Spock: We cannot return him to Earth, Captain. He already knows too much about us and is learning more. I do not specifically refer to Captain Christopher; but suppose an unscrupulous man were to gain certain knowledge of man’s future. Such a man could manipulate key industries, stocks, and even nations, and in so doing, change what must be. And if it is changed, Captain, you and I, and all that we know, might not even exist.

Kirk: Your logic can be most… annoying.

There is also some humor (as we expect) in this ep. The ship’s computer (voiced by Majel Barrett) has a glitch; it’s addressing Capt. Kirk as “dear” in an “affectionate” tone. Roddenberry was fascinated by the potential of a matriarchal society, and explored this theme in later eps and series.

Capt. Christopher: I take it that a lady computer is not routine.

Spock: We’d put into Cygnet XIV for general repair and maintenance. Cygnet XIV is a planet dominated by women. They seemed to feel the ship’s computer system lacked personality. They gave it one. Female, of course.

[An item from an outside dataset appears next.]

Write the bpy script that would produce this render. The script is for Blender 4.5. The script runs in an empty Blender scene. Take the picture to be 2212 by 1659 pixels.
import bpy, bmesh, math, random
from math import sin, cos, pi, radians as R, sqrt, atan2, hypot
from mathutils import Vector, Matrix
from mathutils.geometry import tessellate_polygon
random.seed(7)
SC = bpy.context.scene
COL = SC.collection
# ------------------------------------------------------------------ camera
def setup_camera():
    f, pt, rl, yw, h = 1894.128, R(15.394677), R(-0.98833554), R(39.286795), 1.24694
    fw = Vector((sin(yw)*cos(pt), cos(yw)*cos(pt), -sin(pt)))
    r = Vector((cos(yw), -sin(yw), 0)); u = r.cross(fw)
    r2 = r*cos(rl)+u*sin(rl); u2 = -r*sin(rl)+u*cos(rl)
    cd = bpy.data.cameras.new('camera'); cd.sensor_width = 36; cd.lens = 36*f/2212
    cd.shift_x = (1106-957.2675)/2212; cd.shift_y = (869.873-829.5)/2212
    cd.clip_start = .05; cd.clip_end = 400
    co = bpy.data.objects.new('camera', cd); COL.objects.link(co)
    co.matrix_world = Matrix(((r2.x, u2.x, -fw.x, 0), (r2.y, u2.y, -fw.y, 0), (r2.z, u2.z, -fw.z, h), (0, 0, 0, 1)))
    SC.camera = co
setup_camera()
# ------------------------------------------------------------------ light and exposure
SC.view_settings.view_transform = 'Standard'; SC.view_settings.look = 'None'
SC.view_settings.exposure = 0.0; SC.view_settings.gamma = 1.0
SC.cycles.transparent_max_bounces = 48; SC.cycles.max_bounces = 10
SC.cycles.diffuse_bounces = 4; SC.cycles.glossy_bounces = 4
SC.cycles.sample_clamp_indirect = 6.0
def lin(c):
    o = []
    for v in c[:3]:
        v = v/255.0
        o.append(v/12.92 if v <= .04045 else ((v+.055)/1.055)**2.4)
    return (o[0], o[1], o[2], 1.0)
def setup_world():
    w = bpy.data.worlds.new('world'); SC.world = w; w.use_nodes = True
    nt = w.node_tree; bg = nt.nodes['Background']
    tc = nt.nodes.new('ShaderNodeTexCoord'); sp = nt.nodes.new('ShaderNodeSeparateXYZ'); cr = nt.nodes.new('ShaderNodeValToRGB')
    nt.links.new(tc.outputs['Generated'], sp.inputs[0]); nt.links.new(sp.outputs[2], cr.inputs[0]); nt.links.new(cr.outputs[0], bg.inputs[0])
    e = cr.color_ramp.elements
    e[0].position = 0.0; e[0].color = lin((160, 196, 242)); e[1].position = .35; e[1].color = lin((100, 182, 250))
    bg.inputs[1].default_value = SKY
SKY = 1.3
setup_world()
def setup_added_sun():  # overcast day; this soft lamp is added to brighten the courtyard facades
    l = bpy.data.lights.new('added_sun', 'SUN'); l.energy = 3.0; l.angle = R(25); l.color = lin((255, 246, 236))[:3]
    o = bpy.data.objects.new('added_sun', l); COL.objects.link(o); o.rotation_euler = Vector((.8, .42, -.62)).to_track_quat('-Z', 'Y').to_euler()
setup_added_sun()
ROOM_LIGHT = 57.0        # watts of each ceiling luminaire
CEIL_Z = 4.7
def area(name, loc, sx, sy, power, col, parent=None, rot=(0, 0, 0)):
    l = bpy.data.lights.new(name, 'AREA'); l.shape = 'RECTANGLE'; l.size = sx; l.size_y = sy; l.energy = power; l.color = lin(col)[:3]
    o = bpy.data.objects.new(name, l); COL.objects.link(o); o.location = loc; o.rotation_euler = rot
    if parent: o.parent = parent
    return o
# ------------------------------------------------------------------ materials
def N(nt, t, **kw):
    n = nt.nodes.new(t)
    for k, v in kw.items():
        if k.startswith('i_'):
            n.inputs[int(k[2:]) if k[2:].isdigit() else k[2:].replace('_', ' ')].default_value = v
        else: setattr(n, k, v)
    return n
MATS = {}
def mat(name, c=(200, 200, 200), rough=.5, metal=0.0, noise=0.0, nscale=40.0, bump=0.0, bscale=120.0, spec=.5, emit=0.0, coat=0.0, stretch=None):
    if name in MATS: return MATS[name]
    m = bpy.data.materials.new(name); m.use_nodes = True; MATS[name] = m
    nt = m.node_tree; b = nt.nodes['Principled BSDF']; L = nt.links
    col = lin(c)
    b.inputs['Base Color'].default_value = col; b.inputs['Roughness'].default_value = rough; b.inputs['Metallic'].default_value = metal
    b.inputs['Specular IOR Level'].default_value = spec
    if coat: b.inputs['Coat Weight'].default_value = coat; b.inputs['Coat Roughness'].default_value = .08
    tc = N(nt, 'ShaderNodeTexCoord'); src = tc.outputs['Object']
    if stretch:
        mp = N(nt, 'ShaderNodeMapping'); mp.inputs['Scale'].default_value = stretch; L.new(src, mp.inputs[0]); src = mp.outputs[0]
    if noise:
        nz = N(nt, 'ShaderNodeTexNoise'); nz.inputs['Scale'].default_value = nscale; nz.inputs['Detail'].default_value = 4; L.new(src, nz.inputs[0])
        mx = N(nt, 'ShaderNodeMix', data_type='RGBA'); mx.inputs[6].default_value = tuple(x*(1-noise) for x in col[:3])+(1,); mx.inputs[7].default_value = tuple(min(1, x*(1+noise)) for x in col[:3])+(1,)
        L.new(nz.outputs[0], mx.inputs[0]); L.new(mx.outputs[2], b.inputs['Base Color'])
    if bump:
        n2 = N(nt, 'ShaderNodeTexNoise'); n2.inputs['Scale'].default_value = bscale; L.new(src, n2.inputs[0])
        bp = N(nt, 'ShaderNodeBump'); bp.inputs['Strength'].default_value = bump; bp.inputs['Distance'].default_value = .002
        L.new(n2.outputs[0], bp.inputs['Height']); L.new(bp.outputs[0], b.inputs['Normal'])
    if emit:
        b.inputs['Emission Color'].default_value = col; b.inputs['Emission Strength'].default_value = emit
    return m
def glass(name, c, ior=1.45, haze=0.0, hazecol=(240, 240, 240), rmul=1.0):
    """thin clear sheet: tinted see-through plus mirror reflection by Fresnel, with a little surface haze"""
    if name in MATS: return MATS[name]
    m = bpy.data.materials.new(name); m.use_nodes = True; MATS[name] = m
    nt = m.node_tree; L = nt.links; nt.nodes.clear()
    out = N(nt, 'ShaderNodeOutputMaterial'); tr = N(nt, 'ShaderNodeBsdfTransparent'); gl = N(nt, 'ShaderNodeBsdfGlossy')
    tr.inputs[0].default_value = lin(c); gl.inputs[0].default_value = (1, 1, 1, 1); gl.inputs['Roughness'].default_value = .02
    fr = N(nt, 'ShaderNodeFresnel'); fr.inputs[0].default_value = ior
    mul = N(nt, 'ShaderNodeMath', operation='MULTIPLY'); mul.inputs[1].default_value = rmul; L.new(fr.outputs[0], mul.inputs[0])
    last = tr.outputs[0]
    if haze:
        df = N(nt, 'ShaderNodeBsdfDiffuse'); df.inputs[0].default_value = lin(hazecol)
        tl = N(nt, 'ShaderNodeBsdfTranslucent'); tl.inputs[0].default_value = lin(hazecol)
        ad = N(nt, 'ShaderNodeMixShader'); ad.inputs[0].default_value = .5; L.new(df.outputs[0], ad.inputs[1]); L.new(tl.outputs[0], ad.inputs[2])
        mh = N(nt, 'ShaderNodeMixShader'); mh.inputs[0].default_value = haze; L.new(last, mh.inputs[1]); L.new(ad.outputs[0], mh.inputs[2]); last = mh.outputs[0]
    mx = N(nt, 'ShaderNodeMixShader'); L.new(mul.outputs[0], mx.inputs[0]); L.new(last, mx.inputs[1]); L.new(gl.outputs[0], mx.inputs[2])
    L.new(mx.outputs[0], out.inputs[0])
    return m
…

Capt. Christopher: [laughing] Well, you, you people certainly have interesting problems. I’d, uh… I’d love to stay around to see how your girlfriend works out, but…

Of course, Capt. Christopher is surprised to see the advanced tech, women working onboard, and (esp.) an alien- Spock. Capt. Kirk is fascinated by the pilot; he is probably much like what he would be (if he’d grown up in the 20th century). Later in the story, when Capt. Kirk is in danger, Spock and Capt. Christopher have to work together to rescue him. Spock’s response (and delivery) were very effective in this little scene.

Capt. Christopher: You don’t trust me, do you Spock?

Spock: In fact, I do. [Pause] But only to a certain point.